Tandis que le régime Moïse est très faible, la situation actuelle est très dangereuse pour la classe ouvrière et les pauvres d’Haïti. Le mouvement populaire en Haïti est attaqué. Cependant, le mouvement n’a pas encore été vaincu. Pour établir la dictature ouverte de la bourgeoisie, Moïse doit d’abord vaincre le mouvement populaire. C’est plus facile à dire qu’à faire.
Alors qu’une lente descente vers la dictature ouverte est possible, il y aura des tournants majeurs en cours de route. Les masses auront la possibilité de s’organiser, de se défendre et de changer la situation en leur faveur. L’alliance des gangs du G9 représente un ennemi bien armé et dangereux, mais révèle également l’isolement et la faiblesse du régime.
Le mouvement populaire doit affronter cette menace de front. Bel-Air et d’autres quartiers populaires menacés d’attaques devraient commencer à organiser des comités de défense de quartier, sous le contrôle démocratique des organisations syndicales et communautaires. Ce sera le seul moyen d’arrêter les attaques des gangs.
L’assassinat de M. Dorval, le meurtre d’étudiants et les actions meurtrières des gangs ont déjà provoqué d’importantes manifestations dans tout le pays. Le mouvement insurrectionnel de masse qui a éclaté à plusieurs reprises au cours des dernières années contre les réductions des subventions pour le carburant, les élections frauduleuses, contre la corruption et le scandale Petrocaribe montrent clairement que les masses sont prêtes à se battre. Ce qu’il faut, c’est une direction révolutionnaire prête à montrer la voie. Les récentes manifestations peuvent être considérées comme la continuation de ce mouvement de masse, et nous devons faire tout ce qui est en notre pouvoir pour que ce mouvement se poursuive et se développe.

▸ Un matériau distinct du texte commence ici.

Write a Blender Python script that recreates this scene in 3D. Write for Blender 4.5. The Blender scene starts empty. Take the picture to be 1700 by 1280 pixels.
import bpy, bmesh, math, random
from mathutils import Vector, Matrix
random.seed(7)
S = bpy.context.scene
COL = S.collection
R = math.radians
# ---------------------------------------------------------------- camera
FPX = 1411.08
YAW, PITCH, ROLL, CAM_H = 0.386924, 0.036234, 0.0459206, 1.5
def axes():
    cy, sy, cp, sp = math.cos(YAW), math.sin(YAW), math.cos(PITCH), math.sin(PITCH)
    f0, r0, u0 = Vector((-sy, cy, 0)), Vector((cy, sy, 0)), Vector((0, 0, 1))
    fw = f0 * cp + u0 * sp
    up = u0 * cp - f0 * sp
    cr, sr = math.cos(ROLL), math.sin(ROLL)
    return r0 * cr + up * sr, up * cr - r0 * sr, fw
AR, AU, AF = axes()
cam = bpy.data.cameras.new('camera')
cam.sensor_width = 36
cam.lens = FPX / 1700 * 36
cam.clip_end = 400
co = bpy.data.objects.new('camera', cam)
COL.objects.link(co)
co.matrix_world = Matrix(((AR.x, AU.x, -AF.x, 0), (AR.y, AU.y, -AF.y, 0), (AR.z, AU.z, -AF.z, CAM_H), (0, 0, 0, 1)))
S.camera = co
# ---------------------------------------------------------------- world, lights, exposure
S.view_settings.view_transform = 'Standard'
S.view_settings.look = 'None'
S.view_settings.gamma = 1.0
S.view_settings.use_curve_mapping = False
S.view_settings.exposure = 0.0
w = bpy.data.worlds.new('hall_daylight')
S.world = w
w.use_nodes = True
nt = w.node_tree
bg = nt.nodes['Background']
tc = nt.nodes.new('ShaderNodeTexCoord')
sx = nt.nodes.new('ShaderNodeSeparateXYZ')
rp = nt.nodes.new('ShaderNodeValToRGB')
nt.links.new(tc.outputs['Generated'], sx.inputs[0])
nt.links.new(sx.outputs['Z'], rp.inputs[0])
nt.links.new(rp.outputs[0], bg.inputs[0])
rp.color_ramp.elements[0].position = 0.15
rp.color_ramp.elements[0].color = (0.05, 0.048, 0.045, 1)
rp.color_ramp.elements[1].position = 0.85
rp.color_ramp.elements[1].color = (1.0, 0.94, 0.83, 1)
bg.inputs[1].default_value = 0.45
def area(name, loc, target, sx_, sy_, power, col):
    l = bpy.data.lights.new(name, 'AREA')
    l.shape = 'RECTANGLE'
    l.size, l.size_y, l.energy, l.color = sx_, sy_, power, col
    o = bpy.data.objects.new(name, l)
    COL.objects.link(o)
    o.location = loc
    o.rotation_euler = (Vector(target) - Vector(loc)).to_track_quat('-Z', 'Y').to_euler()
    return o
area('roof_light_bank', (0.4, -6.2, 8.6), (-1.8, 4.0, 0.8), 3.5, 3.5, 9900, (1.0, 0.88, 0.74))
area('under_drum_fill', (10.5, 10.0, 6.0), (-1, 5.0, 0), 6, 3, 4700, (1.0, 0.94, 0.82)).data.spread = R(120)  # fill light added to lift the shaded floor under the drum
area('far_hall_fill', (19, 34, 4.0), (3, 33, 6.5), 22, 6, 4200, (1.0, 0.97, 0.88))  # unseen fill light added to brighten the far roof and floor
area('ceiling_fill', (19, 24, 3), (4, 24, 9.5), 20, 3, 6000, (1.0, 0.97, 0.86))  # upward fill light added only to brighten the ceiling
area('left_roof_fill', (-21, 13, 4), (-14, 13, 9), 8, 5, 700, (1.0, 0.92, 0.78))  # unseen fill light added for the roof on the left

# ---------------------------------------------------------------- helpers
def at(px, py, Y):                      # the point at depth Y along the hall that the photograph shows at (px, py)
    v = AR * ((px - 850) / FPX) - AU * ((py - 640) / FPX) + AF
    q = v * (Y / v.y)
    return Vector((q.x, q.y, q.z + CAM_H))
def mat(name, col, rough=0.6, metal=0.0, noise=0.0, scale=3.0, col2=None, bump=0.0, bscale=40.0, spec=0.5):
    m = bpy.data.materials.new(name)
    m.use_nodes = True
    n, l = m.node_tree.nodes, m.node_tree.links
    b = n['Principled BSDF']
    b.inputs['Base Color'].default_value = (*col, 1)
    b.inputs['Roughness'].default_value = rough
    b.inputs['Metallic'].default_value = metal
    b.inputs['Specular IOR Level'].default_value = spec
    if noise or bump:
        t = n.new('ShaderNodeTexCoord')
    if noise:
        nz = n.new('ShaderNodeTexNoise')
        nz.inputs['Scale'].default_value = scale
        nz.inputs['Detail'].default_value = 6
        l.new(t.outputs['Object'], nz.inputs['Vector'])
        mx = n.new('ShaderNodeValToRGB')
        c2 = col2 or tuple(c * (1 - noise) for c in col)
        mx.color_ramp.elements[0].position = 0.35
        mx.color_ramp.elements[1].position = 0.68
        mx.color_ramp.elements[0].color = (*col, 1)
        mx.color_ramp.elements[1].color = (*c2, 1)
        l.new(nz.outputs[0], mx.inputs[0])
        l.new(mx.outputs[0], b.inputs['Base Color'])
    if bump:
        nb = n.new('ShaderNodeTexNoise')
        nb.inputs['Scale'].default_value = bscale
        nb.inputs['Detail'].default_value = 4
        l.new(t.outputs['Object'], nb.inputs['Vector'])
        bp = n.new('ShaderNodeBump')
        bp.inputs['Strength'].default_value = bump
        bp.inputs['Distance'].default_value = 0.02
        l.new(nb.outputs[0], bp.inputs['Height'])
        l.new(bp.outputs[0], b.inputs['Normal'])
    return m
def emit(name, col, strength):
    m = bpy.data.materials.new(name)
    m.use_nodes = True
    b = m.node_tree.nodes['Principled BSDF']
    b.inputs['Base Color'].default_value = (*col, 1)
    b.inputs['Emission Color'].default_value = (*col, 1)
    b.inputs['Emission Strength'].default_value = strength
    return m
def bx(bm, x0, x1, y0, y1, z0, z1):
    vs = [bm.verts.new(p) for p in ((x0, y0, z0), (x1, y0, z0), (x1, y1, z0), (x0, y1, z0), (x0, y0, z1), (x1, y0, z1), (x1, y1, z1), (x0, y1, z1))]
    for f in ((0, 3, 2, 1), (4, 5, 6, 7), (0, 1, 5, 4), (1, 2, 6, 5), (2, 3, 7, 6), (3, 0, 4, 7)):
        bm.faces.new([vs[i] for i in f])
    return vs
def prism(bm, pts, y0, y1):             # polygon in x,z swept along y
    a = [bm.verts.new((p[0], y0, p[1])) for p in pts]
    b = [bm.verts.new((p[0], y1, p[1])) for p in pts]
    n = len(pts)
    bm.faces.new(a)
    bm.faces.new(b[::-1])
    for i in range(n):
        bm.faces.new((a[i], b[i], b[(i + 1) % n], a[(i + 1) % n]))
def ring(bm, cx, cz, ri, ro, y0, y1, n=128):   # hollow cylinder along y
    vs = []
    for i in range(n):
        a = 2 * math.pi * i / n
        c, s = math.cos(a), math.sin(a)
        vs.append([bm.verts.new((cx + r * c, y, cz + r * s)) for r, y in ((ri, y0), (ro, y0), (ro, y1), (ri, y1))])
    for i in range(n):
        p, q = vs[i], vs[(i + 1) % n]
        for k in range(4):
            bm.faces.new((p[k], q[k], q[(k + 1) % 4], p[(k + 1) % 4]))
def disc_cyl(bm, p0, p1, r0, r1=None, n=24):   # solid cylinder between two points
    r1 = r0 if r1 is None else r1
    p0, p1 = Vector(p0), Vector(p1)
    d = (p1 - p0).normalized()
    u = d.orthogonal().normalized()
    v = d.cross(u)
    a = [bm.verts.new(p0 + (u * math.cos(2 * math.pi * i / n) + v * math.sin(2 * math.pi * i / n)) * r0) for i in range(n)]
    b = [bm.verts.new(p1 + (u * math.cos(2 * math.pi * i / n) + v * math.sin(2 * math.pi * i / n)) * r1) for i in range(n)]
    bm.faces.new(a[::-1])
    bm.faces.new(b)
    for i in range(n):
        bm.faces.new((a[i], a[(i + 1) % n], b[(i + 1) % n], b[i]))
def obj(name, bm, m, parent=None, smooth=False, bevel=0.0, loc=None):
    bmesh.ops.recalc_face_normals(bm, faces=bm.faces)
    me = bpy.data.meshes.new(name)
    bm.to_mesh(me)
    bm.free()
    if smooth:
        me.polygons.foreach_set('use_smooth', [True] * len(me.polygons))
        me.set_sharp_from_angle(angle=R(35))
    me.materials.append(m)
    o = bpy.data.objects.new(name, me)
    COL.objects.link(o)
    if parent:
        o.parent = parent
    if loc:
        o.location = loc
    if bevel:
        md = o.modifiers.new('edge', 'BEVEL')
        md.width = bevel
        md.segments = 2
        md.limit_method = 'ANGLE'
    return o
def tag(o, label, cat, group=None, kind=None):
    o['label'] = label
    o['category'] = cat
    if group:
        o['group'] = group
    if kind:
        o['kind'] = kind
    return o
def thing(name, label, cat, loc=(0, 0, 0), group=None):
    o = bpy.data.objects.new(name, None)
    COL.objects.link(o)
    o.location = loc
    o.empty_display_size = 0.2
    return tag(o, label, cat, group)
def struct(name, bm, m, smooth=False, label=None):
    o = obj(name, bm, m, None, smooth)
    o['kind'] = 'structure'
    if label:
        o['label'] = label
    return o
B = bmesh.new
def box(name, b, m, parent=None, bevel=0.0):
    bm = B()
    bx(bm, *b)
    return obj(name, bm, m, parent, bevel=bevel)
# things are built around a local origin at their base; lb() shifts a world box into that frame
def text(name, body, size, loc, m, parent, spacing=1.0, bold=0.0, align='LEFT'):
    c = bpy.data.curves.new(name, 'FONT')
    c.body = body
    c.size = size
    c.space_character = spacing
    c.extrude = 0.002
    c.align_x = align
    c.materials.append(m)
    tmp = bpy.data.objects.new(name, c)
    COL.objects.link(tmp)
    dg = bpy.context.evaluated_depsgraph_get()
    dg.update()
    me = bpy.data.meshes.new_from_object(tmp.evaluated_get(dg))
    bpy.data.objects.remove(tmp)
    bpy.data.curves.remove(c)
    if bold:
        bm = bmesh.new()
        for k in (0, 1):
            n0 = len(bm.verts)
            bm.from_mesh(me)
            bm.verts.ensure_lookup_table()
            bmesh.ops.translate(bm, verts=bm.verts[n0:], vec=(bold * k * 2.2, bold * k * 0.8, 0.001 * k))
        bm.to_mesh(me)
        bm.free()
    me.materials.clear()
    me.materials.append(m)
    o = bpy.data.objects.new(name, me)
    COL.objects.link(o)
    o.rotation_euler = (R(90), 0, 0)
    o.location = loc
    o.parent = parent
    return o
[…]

Peu de temps avant son assassinat, Monferrier Dorval a déclaré : « Le gouvernement est dysfonctionnel et c’est pourquoi nous souffrons. Nous devons changer le gouvernement et nous devons le faire via la constitution… L’objectif devrait être de réorganiser Haïti afin que nous puissions retrouver la fierté [nationale] que nous avons perdue il y a longtemps. Nous sommes constamment en crise, comptant sur les étrangers pour nous dire quoi faire. Ce pays n’est pas vraiment gouverné. »
Cela exprime, bien que de manière légaliste, le désir du peuple haïtien d’être libéré du règne de l’impérialisme et son désir d’une véritable démocratie. Cependant, ces choses ne peuvent pas être réalisées à travers la constitution, ni sous le capitalisme. L’histoire elle-même montre que la classe dirigeante haïtienne est incapable de résoudre ces problèmes ou de développer le pays sous sa domination. La Constitution de 1987 n’a rien résolu; pourquoi une autre entreprise similaire serait-elle différente ?
En Haïti, l’alternative est véritablement socialisme ou barbarie. Tant que la bourgeoisie dirigera Haïti, le pays sera dominé par l’impérialisme. La pauvreté écrasante et tous les maux du capitalisme persisteront. Le peuple haïtien ne sera jamais libre dans ces conditions. La seule façon d’avancer est si les masses elles-mêmes renversent l’élite dirigeante pourrie et réorganisent Haïti, non pas dans l’intérêt d’une infime minorité d’exploiteurs ou des impérialistes, mais dans l’intérêt des masses elles-mêmes.